>> BEGIN
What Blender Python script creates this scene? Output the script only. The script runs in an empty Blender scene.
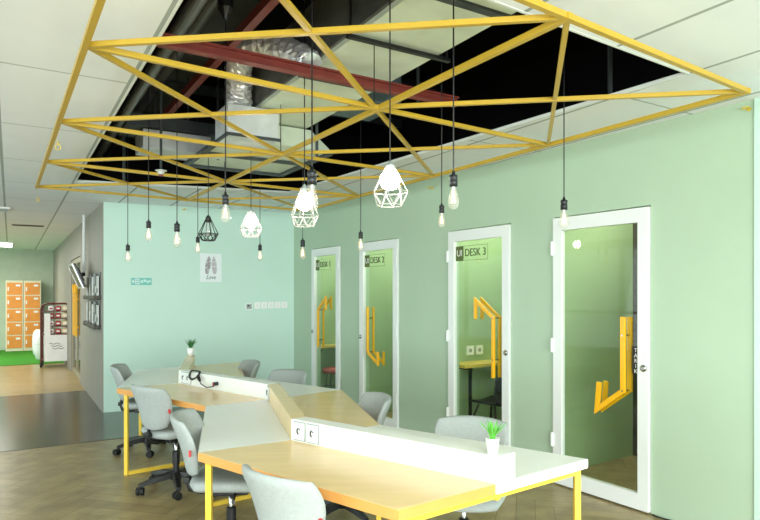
import bpy, bmesh, math, random
from mathutils import Vector, Matrix
random.seed(7)
C = bpy.context.scene.collection
H = 1.52; FP = 610.0; CX = 380.0; CY = 293.0
UANG = math.radians(31.2)
UD = Vector((-math.sin(UANG), math.cos(UANG))); VD = Vector((math.cos(UANG), math.sin(UANG)))
CEIL = H + 1.157
SLAB = 4.2

def uv(u, v, z=0.0):
    p = UD * u + VD * v
    return Vector((p.x, p.y, z))
def fl(px, py, z=0.0):
    d = FP * (H - z) / (py - CY)
    return Vector(((px - CX) / FP * d, d, z))
def atd(px, d, py):
    return Vector(((px - CX) / FP * d, d, H - (py - CY) * d / FP))

# ------------------------------------------------------------------ materials
MATS = {}
def mat(name, col, rough=0.5, metal=0.0, noise=0.0, nscale=8.0, bump=0.0, bscale=200.0, emit=0.0, spec=None, stretch=None, coat=0.0):
    if name in MATS: return MATS[name]
    m = bpy.data.materials.new(name); m.use_nodes = True
    nt = m.node_tree; b = nt.nodes['Principled BSDF']
    def lin(c): return tuple((x / 12.92 if x <= 0.04045 else ((x + 0.055) / 1.055) ** 2.4) for x in c)
    c = lin([x / 255.0 for x in col])
    b.inputs['Base Color'].default_value = (*c, 1)
    b.inputs['Roughness'].default_value = rough
    b.inputs['Metallic'].default_value = metal
    if spec is not None: b.inputs['Specular IOR Level'].default_value = spec
    if coat: b.inputs['Coat Weight'].default_value = coat
    tc = nt.nodes.new('ShaderNodeTexCoord')
    src = tc.outputs['Object']
    if stretch:
        mp = nt.nodes.new('ShaderNodeMapping'); mp.inputs['Scale'].default_value = stretch
        nt.links.new(src, mp.inputs[0]); src = mp.outputs[0]
    if noise:
        n = nt.nodes.new('ShaderNodeTexNoise'); n.inputs['Scale'].default_value = nscale; n.inputs['Detail'].default_value = 5
        nt.links.new(src, n.inputs['Vector'])
        r = nt.nodes.new('ShaderNodeMapRange'); r.inputs[1].default_value = 0.3; r.inputs[2].default_value = 0.7
        r.inputs[3].default_value = 1 - noise; r.inputs[4].default_value = 1 + noise
        nt.links.new(n.outputs['Fac'], r.inputs[0])
        vm = nt.nodes.new('ShaderNodeVectorMath'); vm.operation = 'SCALE'; vm.inputs[0].default_value = c
        nt.links.new(r.outputs[0], vm.inputs['Scale']); nt.links.new(vm.outputs[0], b.inputs['Base Color'])
    if bump:
        n2 = nt.nodes.new('ShaderNodeTexNoise'); n2.inputs['Scale'].default_value = bscale; n2.inputs['Detail'].default_value = 3
        nt.links.new(src, n2.inputs['Vector'])
        bp = nt.nodes.new('ShaderNodeBump'); bp.inputs['Strength'].default_value = bump; bp.inputs['Distance'].default_value = 0.002
        nt.links.new(n2.outputs['Fac'], bp.inputs['Height']); nt.links.new(bp.outputs[0], b.inputs['Normal'])
    if emit:
        b.inputs['Emission Color'].default_value = (*c, 1); b.inputs['Emission Strength'].default_value = emit
    MATS[name] = m
    return m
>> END
_STATED PROBLEM_
Return nothing but the lines running from the start of the data to the line with "return Vector(((px - CX) / FP * d, d, H", please, both ends included and no pictures.

_CORRECT RESULT_
What Blender Python script creates this scene? Output the script only. The script runs in an empty Blender scene.
import bpy, bmesh, math, random
from mathutils import Vector, Matrix
random.seed(7)
C = bpy.context.scene.collection
H = 1.52; FP = 610.0; CX = 380.0; CY = 293.0
UANG = math.radians(31.2)
UD = Vector((-math.sin(UANG), math.cos(UANG))); VD = Vector((math.cos(UANG), math.sin(UANG)))
CEIL = H + 1.157
SLAB = 4.2

def uv(u, v, z=0.0):
    p = UD * u + VD * v
    return Vector((p.x, p.y, z))
def fl(px, py, z=0.0):
    d = FP * (H - z) / (py - CY)
    return Vector(((px - CX) / FP * d, d, z))
def atd(px, d, py):
    return Vector(((px - CX) / FP * d, d, H - (py - CY) * d / FP))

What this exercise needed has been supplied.